[Scenes as source code]
===============
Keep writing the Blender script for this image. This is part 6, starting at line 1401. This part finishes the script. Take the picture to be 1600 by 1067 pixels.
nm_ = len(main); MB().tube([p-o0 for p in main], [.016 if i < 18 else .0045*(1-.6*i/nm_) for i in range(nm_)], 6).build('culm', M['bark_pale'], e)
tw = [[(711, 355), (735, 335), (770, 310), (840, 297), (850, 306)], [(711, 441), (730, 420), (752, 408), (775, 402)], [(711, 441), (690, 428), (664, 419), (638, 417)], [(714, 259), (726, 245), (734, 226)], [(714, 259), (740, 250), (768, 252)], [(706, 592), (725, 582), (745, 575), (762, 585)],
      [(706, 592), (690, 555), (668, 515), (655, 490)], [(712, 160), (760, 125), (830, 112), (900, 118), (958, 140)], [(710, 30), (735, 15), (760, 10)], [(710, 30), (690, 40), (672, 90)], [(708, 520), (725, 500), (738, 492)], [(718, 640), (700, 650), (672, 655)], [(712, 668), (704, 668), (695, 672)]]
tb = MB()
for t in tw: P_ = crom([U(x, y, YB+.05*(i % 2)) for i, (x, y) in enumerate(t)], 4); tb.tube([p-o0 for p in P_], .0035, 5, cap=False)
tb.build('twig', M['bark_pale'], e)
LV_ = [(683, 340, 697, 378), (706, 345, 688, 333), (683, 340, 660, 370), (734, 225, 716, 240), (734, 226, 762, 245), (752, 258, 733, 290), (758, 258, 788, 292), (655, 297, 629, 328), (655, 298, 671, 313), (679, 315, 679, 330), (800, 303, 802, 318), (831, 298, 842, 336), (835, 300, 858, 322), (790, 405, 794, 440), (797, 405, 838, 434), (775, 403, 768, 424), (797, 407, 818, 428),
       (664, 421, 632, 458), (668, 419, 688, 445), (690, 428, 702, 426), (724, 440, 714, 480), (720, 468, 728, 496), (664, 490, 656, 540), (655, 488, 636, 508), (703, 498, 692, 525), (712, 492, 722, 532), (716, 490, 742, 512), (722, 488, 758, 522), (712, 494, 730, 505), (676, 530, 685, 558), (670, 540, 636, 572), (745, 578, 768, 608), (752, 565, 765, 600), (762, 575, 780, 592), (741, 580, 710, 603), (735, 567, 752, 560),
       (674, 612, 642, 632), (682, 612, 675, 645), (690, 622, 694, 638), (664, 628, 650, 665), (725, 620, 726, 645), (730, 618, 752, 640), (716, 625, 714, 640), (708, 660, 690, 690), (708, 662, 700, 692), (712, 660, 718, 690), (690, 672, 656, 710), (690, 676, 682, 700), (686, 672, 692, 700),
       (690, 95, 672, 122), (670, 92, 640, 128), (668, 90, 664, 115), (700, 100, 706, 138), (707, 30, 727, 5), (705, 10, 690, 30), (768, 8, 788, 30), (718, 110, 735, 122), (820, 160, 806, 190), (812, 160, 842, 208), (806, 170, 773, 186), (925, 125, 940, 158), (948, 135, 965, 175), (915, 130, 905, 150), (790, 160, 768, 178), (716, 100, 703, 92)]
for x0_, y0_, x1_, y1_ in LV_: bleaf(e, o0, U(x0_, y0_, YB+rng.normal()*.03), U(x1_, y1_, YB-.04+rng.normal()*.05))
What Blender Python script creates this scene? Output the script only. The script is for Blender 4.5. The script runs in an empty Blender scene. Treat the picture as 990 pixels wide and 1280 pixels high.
===============
▶ [WHAT IS REQUIRED]
Show every line from the entries above in which the word "pixels" appears.

▶ [OUTPUT OF THE EXERCISE]
Keep writing the Blender script for this image. This is part 6, starting at line 1401. This part finishes the script. Take the picture to be 1600 by 1067 pixels.
What Blender Python script creates this scene? Output the script only. The script is for Blender 4.5. The script runs in an empty Blender scene. Treat the picture as 990 pixels wide and 1280 pixels high.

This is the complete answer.